На прошлой неделе умер Кундера. Писатель, сказавший: «Если бы меня спросили, из-за чего чаще всего возникают недоразумения между моими читателями и мною, я бы без колебаний ответил: из-за юмора».
Недоразумения с читателем возникают сразу: фамилию писателя мы, как правило, произносим неправильно (он не Милан Кунде́ра, а Милан Ку́ндера). Ну а французы вообще коверкают на свой манер.
«Лишь подлинный поэт знает, сколь тоскливо в зеркальном доме поэзии».
Это фраза из его прозы. Но похожа на стихи, правда?
Жизнь его сложная. Учил его музыке, например, человек, который был вынужден носить желтую звезду (так отец Кундеры хотел выразить свою поддержку еврейскому другу, когда остальные стали того уже сторониться). Сам Кундера (мы помним про ударение?) стал изгоем в своей стране, но уже в другом времени и по другой причине.
«Хуже всего не то, что мир несвободен, но что люди разучились быть свободными». (Это опять его строчка.)
Жизнь, по Кундере, это круто замешанный коктейль. В его текстах все полифонии, многоголосии и все пронизано ниткой какого-то легкого юмора.
"...чтобы стихи стали настоящими стихами, они должны быть прочитаны кем-то другим...".
А ведь полифония – это что-то из музыки. Музыку, кстати, Кундера сильно любил.
Когда ему было двадцать лет, он пишет, в частности, цикл песен к стихам Аполлинера. Не знаю точно, на какие, но Аполлинер вообще сложный поэт.
***
В день розовый, мутно-лиловый или зеленый,
В чьем небе плавали скуки лучи,
В ночи,
Где бродят пьерро в бумажных коронах,
Пьерро, что похожи на призраков бледных; в ночи,
Рассыпавшей звездные груды
Камней драгоценных, мерцающих в небе устало,
(Рубины, опалы,
Спинель, изумруды)
Бегут, напевая, шуты, коломбины,
Полишинели с хлопушкой в руке,
Бегут мушкетеры, бегут арлекины,
Бегут под дождем разноцветным, и вскинул
Праздничный город свой плащ из огней, и звенят
мандолины
И трубы трубят. А там вдалеке
Король безумцев, король Карнавала
Горит, подожженный (Рубины! Кораллы!)
Король Карнавала, что с вами стало?
Своим народом свергнуты вы!
Увы!
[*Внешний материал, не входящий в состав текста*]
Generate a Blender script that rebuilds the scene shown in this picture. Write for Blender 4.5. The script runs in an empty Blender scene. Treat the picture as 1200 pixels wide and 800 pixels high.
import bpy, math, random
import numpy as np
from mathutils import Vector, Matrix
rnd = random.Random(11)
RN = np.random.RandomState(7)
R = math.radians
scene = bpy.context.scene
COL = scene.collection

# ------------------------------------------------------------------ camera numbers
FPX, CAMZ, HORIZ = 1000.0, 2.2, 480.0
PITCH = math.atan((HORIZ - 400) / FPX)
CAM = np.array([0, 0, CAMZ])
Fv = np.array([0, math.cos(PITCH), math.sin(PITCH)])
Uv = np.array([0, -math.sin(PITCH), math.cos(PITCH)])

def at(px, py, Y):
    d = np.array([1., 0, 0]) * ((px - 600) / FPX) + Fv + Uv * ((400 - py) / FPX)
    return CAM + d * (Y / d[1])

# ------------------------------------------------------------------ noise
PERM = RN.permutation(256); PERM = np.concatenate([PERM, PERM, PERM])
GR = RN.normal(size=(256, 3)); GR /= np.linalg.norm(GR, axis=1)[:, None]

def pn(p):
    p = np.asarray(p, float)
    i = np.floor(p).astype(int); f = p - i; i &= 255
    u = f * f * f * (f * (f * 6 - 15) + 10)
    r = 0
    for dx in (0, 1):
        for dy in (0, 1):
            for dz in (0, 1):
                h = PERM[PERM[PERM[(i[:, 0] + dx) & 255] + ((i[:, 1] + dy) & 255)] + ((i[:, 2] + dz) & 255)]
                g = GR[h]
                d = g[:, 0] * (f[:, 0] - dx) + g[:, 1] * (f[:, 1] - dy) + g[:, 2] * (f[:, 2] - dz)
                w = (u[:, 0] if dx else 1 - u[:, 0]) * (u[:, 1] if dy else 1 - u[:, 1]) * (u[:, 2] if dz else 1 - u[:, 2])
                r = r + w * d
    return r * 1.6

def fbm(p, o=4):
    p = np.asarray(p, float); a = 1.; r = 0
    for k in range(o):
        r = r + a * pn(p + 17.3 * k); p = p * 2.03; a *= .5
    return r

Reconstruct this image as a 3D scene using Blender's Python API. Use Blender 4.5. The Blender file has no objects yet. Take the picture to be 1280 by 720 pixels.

Король Карнавала горит,
И песня звенит,
И шампанское льется,
И канонада вдали раздается,
То пушка гремит,
И она говорит
О том, что умер король Карнавала;
И всходит луна, озаряя устало
Небо в россыпи бледных камней
(Изумруды, рубины, жемчуг, опалы),
Луна средь мерцающих звездных огней
Подобна лампе в руке Аладина,
Лампе, что сказочный сад озарила,
Где камни свисают с незримых ветвей
(Рубины, жемчуг, брильянты, опалы),
И шум утихает,
И ночь умирает,
И бледное утро всплывает устало.
(Гийом Аполлинер, перевод М. Кудинова)
Когда в 1970-х он лишился работы и возможности публикаций, еще не эмигрировав, Кундера часто слушает греческого композитора Яниса Ксенакиса. В одной из статей про него пишут: «В музыке Ксенакиса я находил облегчение. Мне довелось полюбить ее в самый черный период моей собственной жизни и жизни моей родной страны».
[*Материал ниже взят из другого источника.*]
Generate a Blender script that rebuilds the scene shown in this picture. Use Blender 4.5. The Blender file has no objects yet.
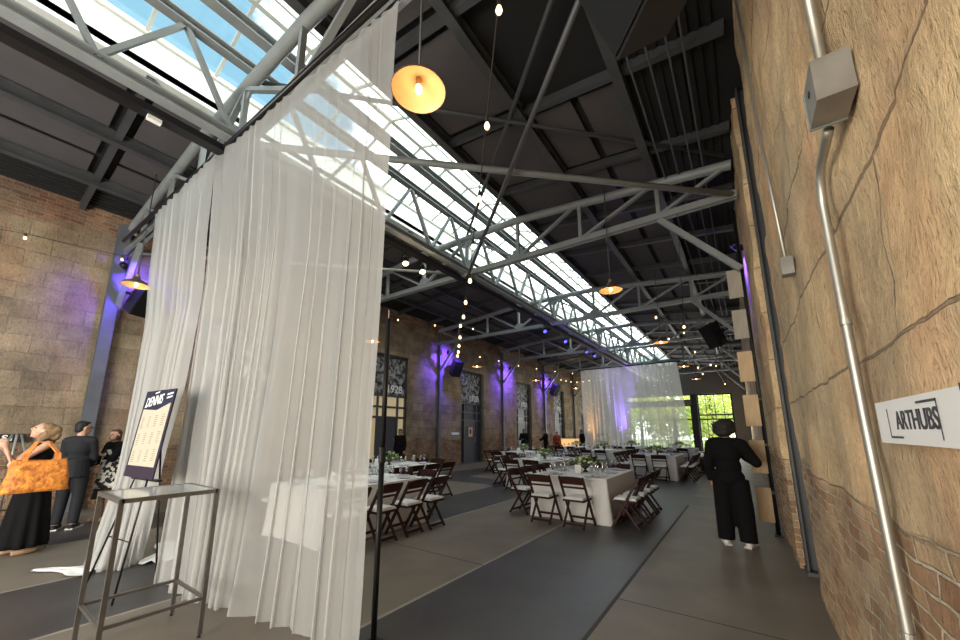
import bpy, bmesh, math, random
from mathutils import Vector, Matrix, noise
random.seed(7)
S = bpy.context.scene
COL = S.collection
PI = math.pi
R = math.radians

# ------------------------------------------------------------------ camera, sky, daylight, exposure
cam = bpy.data.objects.new('camera', bpy.data.cameras.new('camera')); COL.objects.link(cam)
cam.data.sensor_width = 36; cam.data.lens = 372 * 36 / 960
cam.data.shift_y = 40 / 960; cam.data.clip_start = .05; cam.data.clip_end = 300
cam.location = (0, 0, 1.55)
cam.rotation_euler = (PI/2 + math.atan(71/372), 0, math.atan(266/math.hypot(372, 71)))
S.camera = cam
S.view_settings.view_transform = 'Standard'; S.view_settings.look = 'None'
S.view_settings.exposure = 0.5; S.view_settings.gamma = 1.0; S.view_settings.use_curve_mapping = False
S.cycles.use_denoising = True
S.cycles.max_bounces = 8; S.cycles.diffuse_bounces = 4; S.cycles.transparent_max_bounces = 24
S.cycles.sample_clamp_indirect = 4.0
S.cycles.caustics_reflective = False; S.cycles.caustics_refractive = False

W = bpy.data.worlds.new('sky'); S.world = W; W.use_nodes = True
nt = W.node_tree; N = nt.nodes; L = nt.links; N.clear()
wo = N.new('ShaderNodeOutputWorld'); bg = N.new('ShaderNodeBackground')
tc = N.new('ShaderNodeTexCoord'); nz = N.new('ShaderNodeTexNoise')
nz.inputs['Scale'].default_value = 2.6; nz.inputs['Detail'].default_value = 7; nz.inputs['Roughness'].default_value = .6
rp = N.new('ShaderNodeValToRGB')
rp.color_ramp.elements[0].position = .44; rp.color_ramp.elements[0].color = (.95, .98, .97, 1)
rp.color_ramp.elements[1].position = .62; rp.color_ramp.elements[1].color = (.066, .122, .166, 1)
sx = N.new('ShaderNodeSeparateXYZ'); mr = N.new('ShaderNodeMapRange')
ad = N.new('ShaderNodeMath'); ad.operation = 'ADD'
L.new(tc.outputs['Generated'], nz.inputs['Vector']); L.new(tc.outputs['Generated'], sx.inputs[0])
my = N.new('ShaderNodeMath'); my.operation = 'MULTIPLY_ADD'; my.inputs[1].default_value = .8; L.new(sx.outputs['Y'], my.inputs[0]); L.new(sx.outputs['X'], my.inputs[2])
ng = N.new('ShaderNodeMath'); ng.operation = 'MULTIPLY'; ng.inputs[1].default_value = -1; L.new(my.outputs[0], ng.inputs[0])
L.new(ng.outputs[0], mr.inputs[0])     # clear blue low in the west, white overcast overhead and to the north
mr.inputs[1].default_value = .0; mr.inputs[2].default_value = .36; mr.inputs[3].default_value = -.20; mr.inputs[4].default_value = .19
L.new(nz.outputs['Fac'], ad.inputs[0]); L.new(mr.outputs[0], ad.inputs[1]); L.new(ad.outputs[0], rp.inputs[0])
L.new(rp.outputs[0], bg.inputs['Color']); bg.inputs['Strength'].default_value = 4.5
L.new(bg.outputs[0], wo.inputs[0])

def area(name, loc, rot, sx_, sy_, energy, color=(1, 1, 1), portal=False):
    d = bpy.data.lights.new(name, 'AREA'); d.shape = 'RECTANGLE'; d.size = sx_; d.size_y = sy_
    d.energy = energy; d.color = color
    if portal: d.cycles.is_portal = True
    o = bpy.data.objects.new(name, d); COL.objects.link(o); o.location = loc; o.rotation_euler = rot
    return o
# daylight entering the skylight (portal guides sky sampling) and the glazed entrance front behind the viewer
area('skylight_portal', (-5.4, 15, 7.36), (0, 0, 0), 2.5, 37.4, 1, portal=True)
area('entrance_daylight', (-3.4, -4.6, 1.75), (R(90), 0, 0), 6.0, 2.7, 560, (1.0, .89, .74))
area('far_glazing_daylight', (-4.4, 34.25, 2.2), (R(-90), 0, 0), 7.4, 4.2, 420, (1, .98, .93))

# ------------------------------------------------------------------ materials
def mat(name, c, rough=.6, metal=0, bump=0, bscale=20, var=0, vscale=6, emit=None, estr=0, spec=.5, stretch=None):
    m = bpy.data.materials.new(name); m.use_nodes = True
    n = m.node_tree.nodes; l = m.node_tree.links; b = n['Principled BSDF']
    b.inputs['Base Color'].default_value = (*c, 1); b.inputs['Roughness'].default_value = rough
    b.inputs['Metallic'].default_value = metal; b.inputs['Specular IOR Level'].default_value = spec
    t = n.new('ShaderNodeTexCoord'); src = t.outputs['Object']
    if stretch:
        mp = n.new('ShaderNodeMapping'); mp.inputs['Scale'].default_value = stretch; l.new(src, mp.inputs[0]); src = mp.outputs[0]
    if var:
        z = n.new('ShaderNodeTexNoise'); z.inputs['Scale'].default_value = vscale; z.inputs['Detail'].default_value = 6
        l.new(src, z.inputs['Vector'])
        r = n.new('ShaderNodeValToRGB'); r.color_ramp.elements[0].position = .3; r.color_ramp.elements[1].position = .7
        r.color_ramp.elements[0].color = (*[max(0, x*(1-var)) for x in c], 1); r.color_ramp.elements[1].color = (*[min(1, x*(1+var)) for x in c], 1)
        l.new(z.outputs['Fac'], r.inputs[0]); l.new(r.outputs[0], b.inputs['Base Color'])
    if bump:
        z = n.new('ShaderNodeTexNoise'); z.inputs['Scale'].default_value = bscale; z.inputs['Detail'].default_value = 5
        l.new(src, z.inputs['Vector']); bp = n.new('ShaderNodeBump'); bp.inputs['Strength'].default_value = bump
        bp.inputs['Distance'].default_value = .02
        l.new(z.outputs['Fac'], bp.inputs['Height']); l.new(bp.outputs[0], b.inputs['Normal'])
    if emit:
        b.inputs['Emission Color'].default_value = (*emit, 1); b.inputs['Emission Strength'].default_value = estr
    return m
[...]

Еще прочел: в 1971 году, когда хоронили отца, Кундера запретил все речи, только четыре музыканта играют в крематории Второй струнный квартет Яначека.
О небо, ветеран в одних обносках,
Ты служишь нам уже пять тысяч лет,
Лохмотья туч торчат из дыр сиротских,
Но солнце — орден, знак твоих побед.
Глядишь на земли — что, не скучен лоск их
Банальных декораций, пошлый свет?
О небо, ветеран в одних обносках,
Ты служишь нам уже пять тысяч лет.
Тебе, должно быть, весело вверху
От наших криков, жалоб, жестов броских:
Тщеславье и другую шелуху
Ты видишь в душах, низменных и плоских…
О небо, ветеран в одних обносках!
(Гийом Аполлинер, перевод М. Яснова)
Это он, Кундера, когда-то написал: «Мы уже давно поняли, что мир невозможно изменить, невозможно переделать, остановить его несчастный курс. Не остается ничего иного, кроме одного-единственного способа сопротивления: не принимать этот мир всерьез. Но я признаю, что наши шутки утрачивают силу…».
...Когда-то его спросили, это было уже после поражения Пражской весны: «Вы коммунист, господин Кундера? – Нет, я романист». «Вы диссидент? – Нет, я романист». «Вы правый или левый? – Ни тот, ни другой. Я романист».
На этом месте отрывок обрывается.